Tuesday, November 6, 2012

0 Election Day #2: The Referendum on Values, not the Economy

I wrote this kind of quickly and stream-of-consciousness but bear with me.  I still think it's coherent.


Yesterday I spoke at our school's Black Solidarity Day rally about this election and what it means for me, what it means for black America, what it means for people of color.  After having digested some numbers that show a marked increase in the prevalence of racist attitudes in the US since 2008 (here), I think this election offers much more.

The whole argument that we are somehow post-racial, post-racism, all thanks to Barack Obama's election has led us to talk less about race than we should -- in fact, we should be talking about race a lot considering the way the economy has affected minority communities (here).  There are a lot of hard conversations we are not having and I think the lack of candid discourse and the outpouring of racial animosity, xenophobia, and the crisis-of-identity that is plaguing the Republican Party as it realizes it cannot simply court angry white folks is putting us in a precarious moment.

If there was an election in which racial progress could be measured, I think it's this one more than 2008.  2008 was hype; it was excitement; it was wanting to be on the "right side of history" and being eager to participate in reaching this milestone. 2012 is a policy year, a vision year, a year in which we are being forced to think much more heavily about the attitudes and paradigms that should guide the United States moving forward.  Mitt Romney and Barack Obama offer widely contrasting visions and stand for very distinct demographics.

I feel like Fox News and the rest of the Murdoch progeny like to consider this an election that is a referendum on the President and how he has handled the economy.  I would agree with them to a certain extent but I frame the election entirely differently.  This is a referendum on American national identity, on the road we take to reach the American dream -- this is a values election more than anything else, I believe.  And that is why Obama remains the symbol, the face, the representation of a vision that means so very much to so very many -- even if he has not been the Progressive Messiah I had hoped for.  ObamaCare, the bail-out, student debt reduction, etc. -- I think this campaign cycle has emphasized the extent to which the President has been trying to fight for everyone so that they may fight for themselves.  This campaign has been a reminder that the legislation President Obama pushed for was predicated on values rather than economic theory.  And the quaintest twist to that is that American values are what made America great in the first place and Barack Obama has reminded us of that.  A strong middle class, affordable education, health care, the ability to take risks without fear of losing everything, we know we need these things to stay, "the hope of the Earth," as Mitt Romney likes to call us.

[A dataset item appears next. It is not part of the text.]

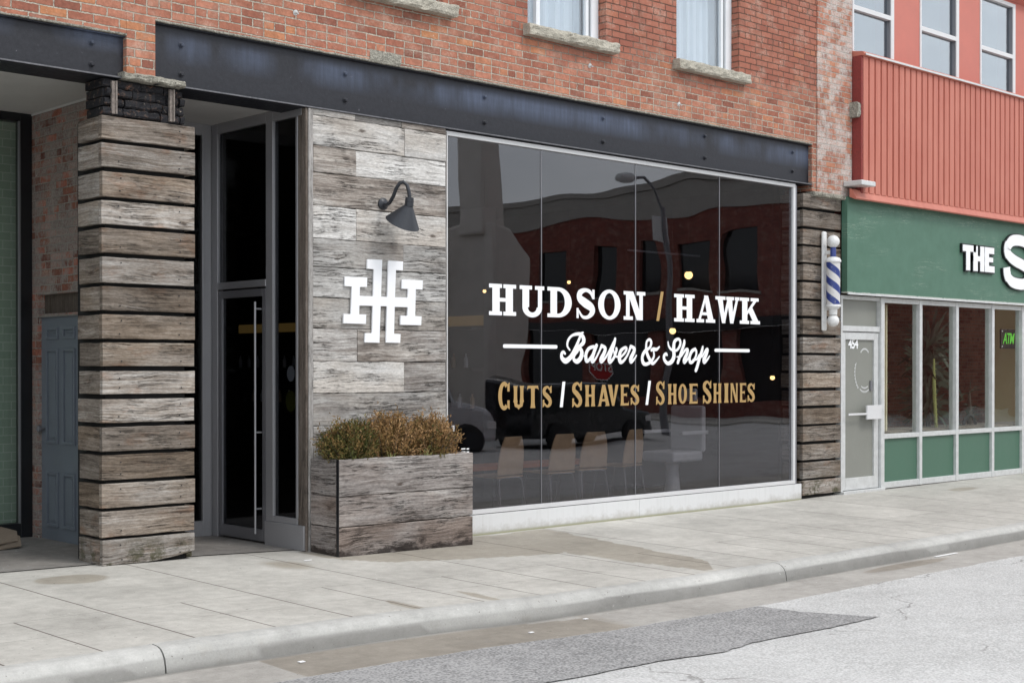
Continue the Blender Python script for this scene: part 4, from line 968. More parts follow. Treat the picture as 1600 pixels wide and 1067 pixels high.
MB().box(6.71, 8.05, 9.125, 9.465, .62, .70).build('soil', 'soil', PLT)
def shrub(cx, cy, z0, rx, ry, h, green, label, seed):
    rg = random.Random(seed); root = thing('shrub', (cx, cy, z0), label, 'shrub', 'shrubs in the timber planter')
    st = MB(); lf = MB()
    for i in range(270):
        a = rg.uniform(0, 2*math.pi); e = rg.random()**.6
        tip = Vector((cx+math.cos(a)*rx*e*rg.uniform(.8, 1.1), cy+math.sin(a)*ry*e*rg.uniform(.8, 1.1), 0))
        hh = h*(1-.48*e**3)*rg.uniform(.70, .98) if e < .93 else h*rg.uniform(.2, .5)
        if i % 14 == 0: hh *= 1.14; tip.x += rg.uniform(-.03, .03)
        tip.z = z0+hh; b = Vector((cx+rg.uniform(-.05, .05), cy+rg.uniform(-.04, .04), z0-.02))
        mid_ = (b+tip)/2+Vector((rg.uniform(-.02, .02), rg.uniform(-.02, .02), -.03*e)); pts = [b, mid_, tip]
        if i % 3 == 0: st.tube(pts, [.005, .0035, .0015], 5)
        tone = rg.gauss(.62 if not green else .40, .16); 
        nl = 60
        for k in range(nl):
            t = .30+.72*k/nl; p = b*(1-t)**2+mid_*2*t*(1-t)+tip*t*t if t <= 1 else tip+Vector((0, 0, .01))
            ax = (tip-b).normalized(); sidev = Vector((rg.gauss(0, 1), rg.gauss(0, 1), rg.gauss(.35, .8))).normalized()
            dd_ = (sidev*.8+ax*.7).normalized(); L = rg.uniform(.012, .042); wdt = rg.uniform(.0035, .0062)
            o_ = p+Vector((rg.gauss(0, .014), rg.gauss(0, .014), rg.gauss(0, .014))); s_ = dd_.cross(Vector((rg.gauss(0, 1), rg.gauss(0, 1), rg.gauss(0, 1)))).normalized()*wdt
            c_ = max(0, min(1, tone+.22*t-.18*(1-t)*1+rg.gauss(0, .10)-(.12 if green else 0)))
            lf.seed((c_, rg.random(), rg.random()))
            lf.poly([o_-s_*.5, o_+dd_*L*.5-s_, o_+dd_*L, o_+dd_*L*.5+s_])
    st.build('stem', 'wood_brown_edge', root); lf.build('foliage', 'juniper', root)
shrub(6.88, 9.24, .68, .33, .19, .40, True, 'low greenish shrub with brown tips at the left end of the planter', 1)
shrub(7.30, 9.26, .68, .40, .20, .45, False, 'widest tallest brown shrub in the middle of the planter', 2)
shrub(7.75, 9.25, .68, .34, .19, .43, False, 'orange brown shrub at the right end of the planter', 3)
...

So 2012, if it is called anything, perhaps it should be called the referendum on American values.  Call it like we see it.  Mitt Romney is fighting for the entitled, for those who don't want a ladder to the top available for others, for practices that damage the credibility and health of the Union.  Barack Obama isn't fighting against those people; he is simply fighting for everyone.  He said so in New Hampshire when I saw him on Sunday.  He said so in 2008 when he brought the spirit of hope and change into the White House.  Go back to 2004 and look at his speech to the DNC:
It is that fundamental belief -- It is that fundamental belief: I am my brother’s keeper. I am my sister’s keeper that makes this country work. It’s what allows us to pursue our individual dreams and yet still come together as one American family.E pluribus unum: "Out of many, one." 
Are we our brothers' keepers?  Are we all in this together?  Are our futures and successes linked to one another for better or worse?  Is that a necessary condition for the American Dream, for the American identity?  I say yes -- and I think America does too.

So while he may not have been the love child of James Baldwin, Thurgood Marshall, Malcolm X, Tim Wise, Audre Lorde, Dr. King, Lyndon Johnson, Frederick Douglass, and Alice Walker, who I had dreamed of, perhaps this campaign season was good because it showed me this: for all the disappointment about what Barack Obama wasn't in his first four years, there is just cause for celebration of what and who he was.  I think it could and should be argued that, in this moment, despite what anyone else has to say: Barack Obama is the President we need(ed).